Step 2: Key Formula or Approach:
The Nernst equation relates the cell potential (E\(_\text{cell}\)) to the standard cell potential (E°\(_\text{cell}\)) and the reaction quotient (Q):
\[
E_{\text{cell}} = E^\circ_{\text{cell}} - \frac{0.0591}{n} \log_{10} Q \quad (\text{at 298 K})
\]
First, we need to write the overall cell reaction to determine the number of electrons transferred (n) and the expression for Q.
Step 3: Detailed Explanation:
The cell notation is Cd\(_{(s)}\) | Cd\(^{+2}\) || Cu\(^{+2}\) | Cu\(_{(s)}\).
Oxidation at Anode: Cd\(_{(s)}\) \( \rightarrow \) Cd\(^{+2}_{(aq)}\) + 2e\(^-\)
Reduction at Cathode: Cu\(^{+2}_{(aq)}\) + 2e\(^-\) \( \rightarrow \) Cu\(_{(s)}\)
Overall Cell Reaction: Cd\(_{(s)}\) + Cu\(^{+2}_{(aq)}\) \( \rightarrow \) Cd\(^{+2}_{(aq)}\) + Cu\(_{(s)}\)
From the balanced reaction, the number of electrons transferred, n = 2.
The reaction quotient, Q, is given by:
\[
Q = \frac{[\text{Products}]}{[\text{Reactants}]} = \frac{[\text{Cd}^{+2}]}{[\text{Cu}^{+2}]}
\]
(Note: The concentrations of pure solids Cd\(_{(s)}\) and Cu\(_{(s)}\) are taken as 1).
Initial Condition (Standard state):
[Cd\(^{+2}\)] = 1 M, [Cu\(^{+2}\)] = 1 M.
\(Q = \frac{1}{1} = 1\).
\(E_{\text{cell}} = E^\circ_{\text{cell}} - \frac{0.0591}{2} \log(1) = E^\circ_{\text{cell}} - 0 = E^\circ_{\text{cell}}\).
Given E°\(_\text{cell}\) = 0.74 V.
New Condition:
The concentrations of both Cd\(^{+2}\) and Cu\(^{+2}\) decrease by 10 times.

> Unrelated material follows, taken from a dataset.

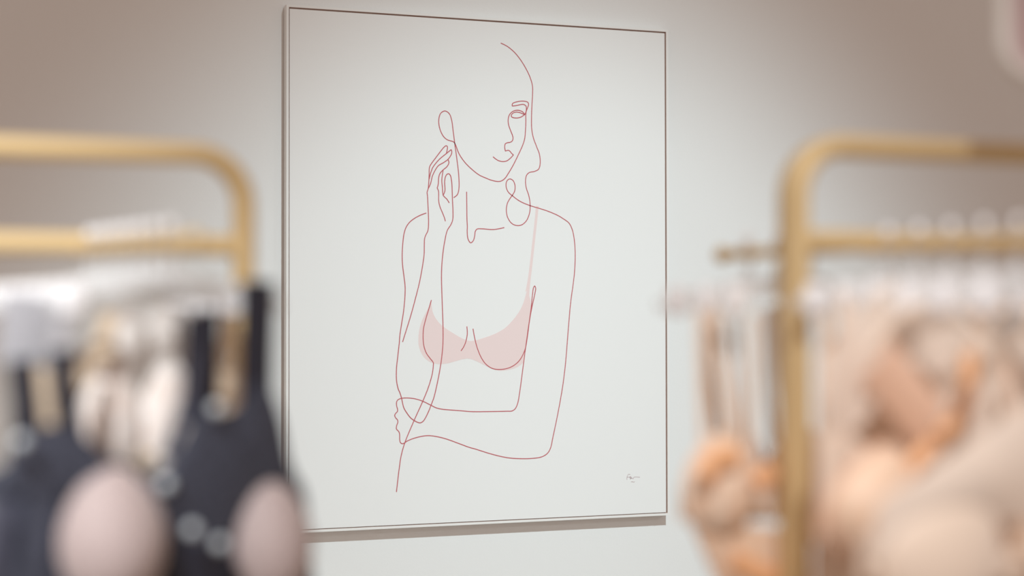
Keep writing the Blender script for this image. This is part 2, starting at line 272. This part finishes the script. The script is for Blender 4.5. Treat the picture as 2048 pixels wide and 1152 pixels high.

New [Cd\(^{+2}\)] = 1 M / 10 = 0.1 M.
New [Cu\(^{+2}\)] = 1 M / 10 = 0.1 M.
Now, calculate the new reaction quotient, Q':
\[
Q' = \frac{[\text{New Cd}^{+2}]}{[\text{New Cu}^{+2}]} = \frac{0.1 \text{ M}}{0.1 \text{ M}} = 1
\]
Calculate the new cell EMF using the Nernst equation:
\[
E_{\text{cell}} = E^\circ_{\text{cell}} - \frac{0.0591}{2} \log_{10} Q'
\]
\[
E_{\text{cell}} = 0.74 \text{ V} - \frac{0.0591}{2} \log_{10}(1)
\]
Since log\(_\text{10}\)(1) = 0:
\[
E_{\text{cell}} = 0.74 \text{ V} - 0 = 0.74 \text{ V}
\]
Step 4: Final Answer:
The emf of the cell remains unchanged at +0.740 V because the ratio of the ion concentrations (the reaction quotient Q) did not change.